Greenhouse Integration and Special Systems
The building includes a 344-square-meter greenhouse on the roof, which presented additional commissioning challenges. The greenhouse requires its own temperature, humidity, and irrigation control system that must operate independently from the main building systems while still reporting data to the central BMS. The commissioning team developed specific test procedures for the greenhouse environmental controls, including verification of shade curtain deployment, vent actuation, and irrigation scheduling.
Construction Documentation and Commissioning Specifications
The quality of construction documentation directly affects the success of any commissioning program. For this project, the specifications team embedded commissioning requirements directly into the Division 01 general requirements section, establishing clear expectations for contractor participation in the commissioning process. This upfront investment in documentation quality paid dividends throughout construction and into the occupancy phase.
Key Specification Elements for Successful Commissioning
Well-thought-out contract documents provide the foundation for an effective commissioning program. The specifications should define not only what systems require commissioning but also the specific documentation, testing, and training deliverables expected from each subcontractor.

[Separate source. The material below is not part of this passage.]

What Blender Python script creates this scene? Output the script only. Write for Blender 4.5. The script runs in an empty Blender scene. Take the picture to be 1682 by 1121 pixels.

- Clear scope definitions specifying which systems and components fall under the commissioning plan, including laboratory exhaust systems, fume hood controls, and emergency power transfer switches
- Submittal review requirements that mandate searchable electronic formats for all equipment submittals, enabling the commissioning team to efficiently verify key performance parameters
- Pre-functional checklist templates embedded in the specifications that contractors complete before the commissioning team begins functional performance testing
- Training documentation standards requiring manufacturers to provide both classroom instruction and hands-on training for facility operations staff
The Value of Complete Systems Manuals
The commissioning specifications for this project required the development of comprehensive systems manuals that go far beyond standard operation and maintenance manuals. These systems manuals describe how each system interacts with others, provides sequence of operation narratives in plain language, and includes troubleshooting guides for common operational issues. For a science building with complex HVAC, lighting, and laboratory controls, these manuals become essential reference documents for facility staff who may not have been involved in the original design or construction.
Avoiding Change Orders Through Front-End Investment
Time invested in the design phase consistently pays dividends throughout the project lifecycle. Projects with thorough commissioning specifications experience fewer change orders because potential conflicts are identified and resolved before construction begins. The commissioning authority’s design review typically identifies issues such as inadequate access for maintenance, incompatible control protocols between systems, and missing sensor requirements that would be costly to address after installation.
The actual energy performance of this LEED Platinum science building has tracked closely with the design modeling projections since occupancy, validating the effectiveness of the comprehensive commissioning approach. Beyond LEED certification itself, the commissioning process ensures that the building delivers on its sustainability promises to occupants and owners alike. Building science principles applied through rigorous commissioning create facilities that perform better, last longer, and cost less to operate over their full lifecycle.